The massive investments needed for climate transition will slow growth and increase public debt, according to a report published Monday by France Strategy, which plans to tax the financial assets of the wealthiest households. This report, commissioned by Elisabeth Borne from economist Jean Pisani-Ferry, is published as the head of government presents her plan on Monday to accelerate the reduction of greenhouse gas emissions in France by 2030.

The document points out that decarbonization will be 85% based “on capital substitution for fossil fuels”, whether to create networks of charging stations, insulate buildings or build new nuclear power plants, and only around 15% on sobriety efforts, such as lowering the temperature of heated rooms or moving around less.

“To achieve our 2030 objectives” of a 55% reduction in emissions compared to 1990 “and thus aim for neutrality by 2050, we will have to do in ten years what we have struggled to do in 30 years” , underlines the report, according to which “despite recent progress, we are not yet on the trajectory of climate neutrality”. Thus “decarbonization will call for additional investment” of 66 billion euros per year, reports Inspector General of Finance Selma Mahfouz in the document. The coming years are described as a “decade of all difficulties”, with massive needs to finance new mobility, green industry or the insulation of buildings, or even to compensate for the collapse of the French forest carbon sink. However, the investments needed to limit global warming will not make it possible to produce more or more efficiently. On the contrary, they will initially lead to a slowdown in growth.

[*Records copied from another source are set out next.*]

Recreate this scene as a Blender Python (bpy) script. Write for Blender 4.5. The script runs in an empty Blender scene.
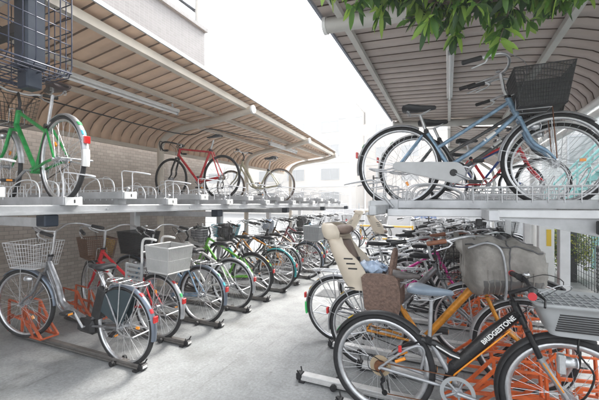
import bpy, math, random
from mathutils import Vector, Matrix
random.seed(7)
C = bpy.context.scene.collection
PI = math.pi
R_ = math.radians

# ------------------------------------------------------------------ materials
MATS = {}
def mat(name, col, rough=0.5, metal=0.0, var=0.0, scale=8.0, bump=0.0, dirt=None, coat=0.0, spec=0.5):
    if name in MATS: return MATS[name]
    m = bpy.data.materials.new(name); m.use_nodes = True
    nt = m.node_tree; b = nt.nodes['Principled BSDF']
    b.inputs['Base Color'].default_value = (*col, 1)
    b.inputs['Roughness'].default_value = rough
    b.inputs['Metallic'].default_value = metal
    b.inputs['Specular IOR Level'].default_value = spec
    b.inputs['Coat Weight'].default_value = coat
    if var > 0 or bump > 0:
        tc = nt.nodes.new('ShaderNodeTexCoord')
        nz = nt.nodes.new('ShaderNodeTexNoise'); nz.inputs['Scale'].default_value = scale
        nz.inputs['Detail'].default_value = 6; nz.inputs['Roughness'].default_value = .62
        nt.links.new(tc.outputs['Object'], nz.inputs['Vector'])
        if var > 0:
            rp = nt.nodes.new('ShaderNodeValToRGB')
            d = dirt or tuple(c*(1-var) for c in col)
            rp.color_ramp.elements[0].position = .32; rp.color_ramp.elements[0].color = (*d, 1)
            rp.color_ramp.elements[1].position = .66; rp.color_ramp.elements[1].color = (*[min(1, c*(1+var*.4)) for c in col], 1)
            nt.links.new(nz.outputs['Fac'], rp.inputs['Fac'])
            nt.links.new(rp.outputs['Color'], b.inputs['Base Color'])
            mr = nt.nodes.new('ShaderNodeMapRange')
            mr.inputs['To Min'].default_value = min(1, rough+.18); mr.inputs['To Max'].default_value = max(.05, rough-.08)
            nt.links.new(nz.outputs['Fac'], mr.inputs['Value']); nt.links.new(mr.outputs['Result'], b.inputs['Roughness'])
        if bump > 0:
            bp = nt.nodes.new('ShaderNodeBump'); bp.inputs['Strength'].default_value = bump; bp.inputs['Distance'].default_value = .01
            nt.links.new(nz.outputs['Fac'], bp.inputs['Height']); nt.links.new(bp.outputs['Normal'], b.inputs['Normal'])
    MATS[name] = m
    return m
def paint(name, col, rough=.3, metal=.15): return mat(name, col, rough, metal, var=.38, scale=22, coat=.3)

RUBBER = mat('tyre rubber', (.022,.022,.024), .75, var=.3, scale=20)
BRNRUB = mat('faded tyre rubber', (.12,.085,.065), .75, var=.3, scale=20)
CHROME = mat('polished alloy', (.62,.63,.65), .28, .85, var=.2, scale=25)
ALLOY = mat('dull alloy', (.42,.43,.45), .42, .7, var=.25, scale=18)
STEELW = mat('spoke steel', (.60,.61,.63), .35, .7)
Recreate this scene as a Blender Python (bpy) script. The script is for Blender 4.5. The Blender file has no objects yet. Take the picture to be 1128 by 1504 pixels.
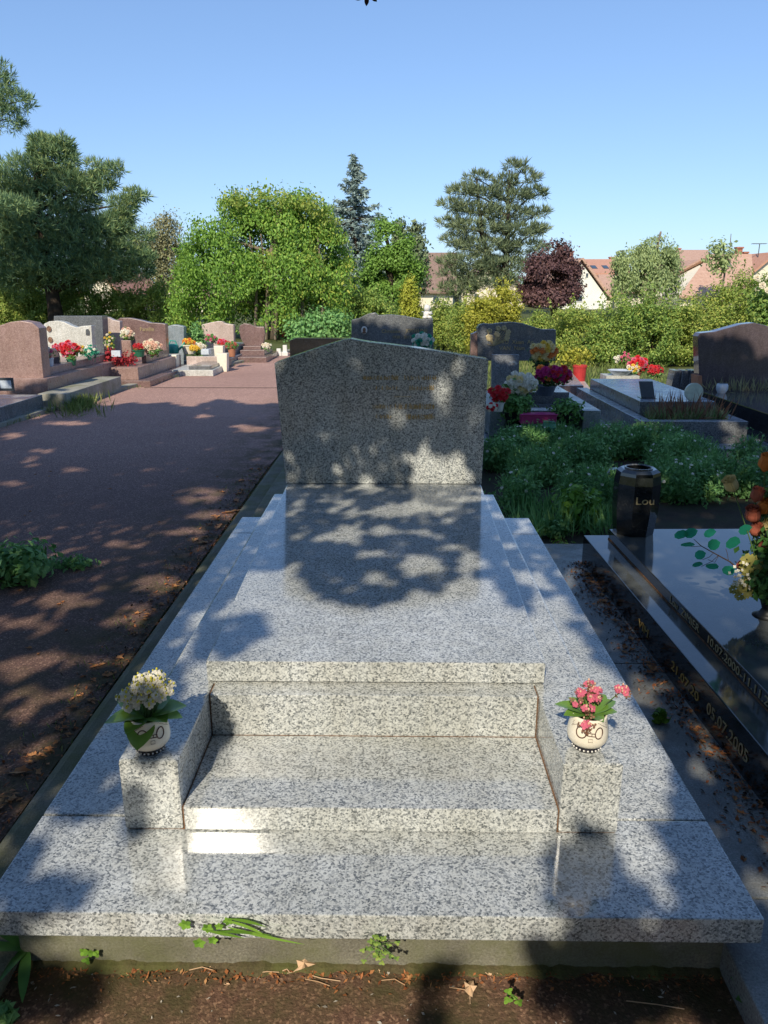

While “the transition is spontaneously unequal”, its economic cost “will only be politically and socially accepted if it is equitably distributed”. Indeed, “even for the middle classes, renovation of housing and change of the heating vector on the one hand, acquisition of an electric vehicle instead of a thermal vehicle on the other hand call for an investment of the order of a year’s income,” the authors calculated. Today, the additional cost of buying an electric car is not taken into account in national accounts, because it is classified as a new product and different from the car with a thermal engine, they note in passing. To support households and businesses in the face of investment needs and the inflationary effects of the transition, “public finances will be called upon to contribute substantially to the effort”, and therefore to increase the indebtedness of the State. The risk that the energy transition poses to public debt “is around 10 points of GDP in 2030 (i.e. at least 280 billion euros), 15 points in 2035, 25 points in 2040”, according to the report which judges however that it “is useless to delay the efforts in the name of the control of the public debt”. “This debt is legitimate,” said Jean Pisani-Ferry during a presentation to the press.

Delaying investments would only increase the effort that France will have to provide thereafter, to achieve the climate objectives. “An increase in compulsory levies will probably be necessary”, according to the authors who believe that this increase “could be based on the financial assets of the wealthiest households”. While the report considers that the ideas of an individual quota for air travel, popularized by Jean-Marc Jancovici, or of individual carbon accounts “are far from being directly applicable”, it considers that “the question of the fair sharing of sacrifices is also essential than that posed, in its time, by everyone’s participation in the defense of the national territory”. Finally, facing China and the United States, the European Union suffers from a “serious problem of competitiveness” because of the high price of its energy and which will not be solved by the carbon tax at the borders, which remains ” an imperfect device.